Более того, несмотря на это нежелание, Октавиана превозносили как «Сына Бога» уже в 40 году до н. э. – за годы до того, как он стал императором – и данный титул встречается на монетах уже в 38 году до н. э. Декрет, изданный греческим городом Кос, прославляет Августа как бога Себастоса (греческий эквивалент латинского слова «Август») и указывает, что он «своими благодеяниями всему роду людскому превзошел даже богов Олимпа». Для простого смертного такие претензии покажутся непомерно высокими, но для восторженных поклонников Августа он был больше, чем богом. После своей смерти Август был обожествлен и назван «божественным» или «ставшим божеством», или «причисленным к сонму богов». Когда его тело было кремировано, согласно Светонию, один римский чиновник высокого ранга утверждал, что «видел, как образ сожженного воспарил к небесам». Августа продолжали почитать как бога и римляне, жившие позже, в том числе его преемники на императорском троне.9

Культ императора

Для историка Древнего мира слово культ не несет никаких негативных коннотаций, которые оно может иметь сегодня – подразумевая экстремистскую религиозную секту со странными верованиями и практиками. Это просто укороченная форма термина cultus deomm, что означает «возделывание богов», близкий эквивалент того, что мы сегодня называем «религией» (точно так же, как слово «агрокультура» значит «возделывание полей»). Римский культ императора возник при Августе и продолжался в правление его преемников, многие из которых не разделяли его нежелание считаться проявлением божества на земле.10

В речи знаменитого римского оратора Квинтиллиана (35-100 годы н. э.) нам объясняют, каким образом ораторам следует возносить хвалу богам, выступая перед публикой: «Некоторых хвалить должно, что рождены бессмертными; других, что бессмертие приобрели своею добродетелью: что видим в особе государя нашего [императора Домициана], коего благочестие служит украшением настоящего века» (Риторические наставления, 3.7.9).11 Квинтиллиан утверждает, что некоторые боги были рождены таковыми (например, великие боги греческой и римской мифологии), а другие «бессмертие приобрели своею добродетелью» – то есть стали божественными благодаря своим удивительным деяниям, причем с некоторыми из них это произошло уже в «настоящем веке». Здесь он подразумевает двух предыдущих императоров: Веспасиана, отца Домициана, и его брата Тита, которые оба были обожествлены.
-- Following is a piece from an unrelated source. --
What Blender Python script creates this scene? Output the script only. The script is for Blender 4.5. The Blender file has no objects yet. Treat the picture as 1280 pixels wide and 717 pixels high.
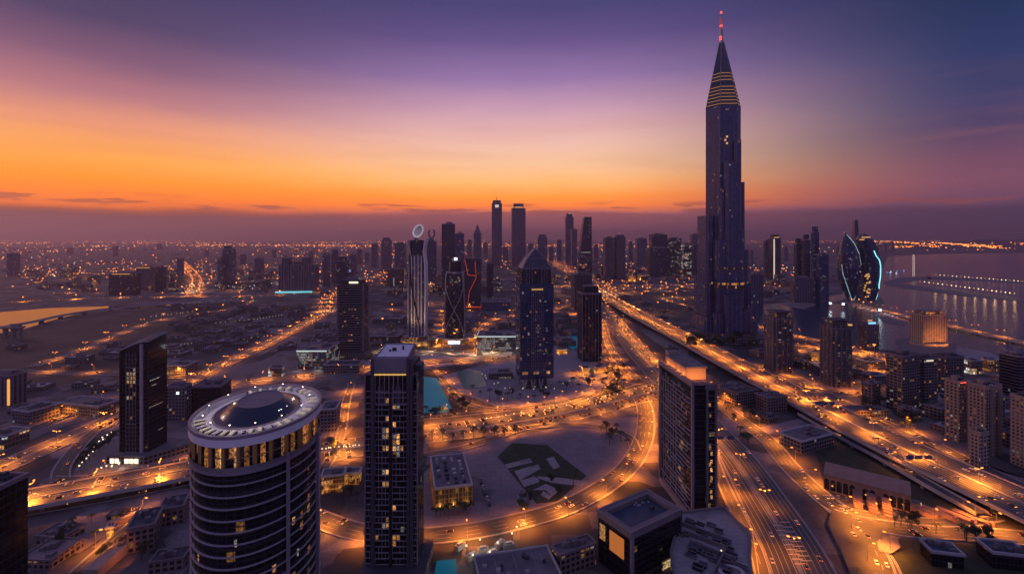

Обычно император официально провозглашался богом после смерти голосованием римского Сената. Нам сейчас это может показаться немного странным, поэтому, возможно, лучше исходить из того, что Сенат не столько делал кого-то божеством, сколько признавал божественную личность в их среде. Признание основывалось на том, что данная личность обладала властью и творила благодеяния. А кто обладал большей властью и, следовательно, творил больше благодеяний, чем римские императоры? Так называемые плохие императоры (а их было немало) не удостаивались после смерти божественных почестей, но хорошие удостаивались. Как в случае с Октавианом, многих из них почитали как богов еще при жизни. Поэтому мы находим надпись, высеченную на камне в городе Пергамоне, которая воздает славу «богу Августу Цезарю», и другую – в городе Милете, посвященную Гаю, иначе известному в истории как Калигула (позже считавшемуся одним из самых дурных императоров – но эта надпись была сделана еще при его жизни), в которой говорится: «Гай Цезарь Германик, сын Германика, бог Себастос». По крайней мере при жизни Калигула иногда считался божественным.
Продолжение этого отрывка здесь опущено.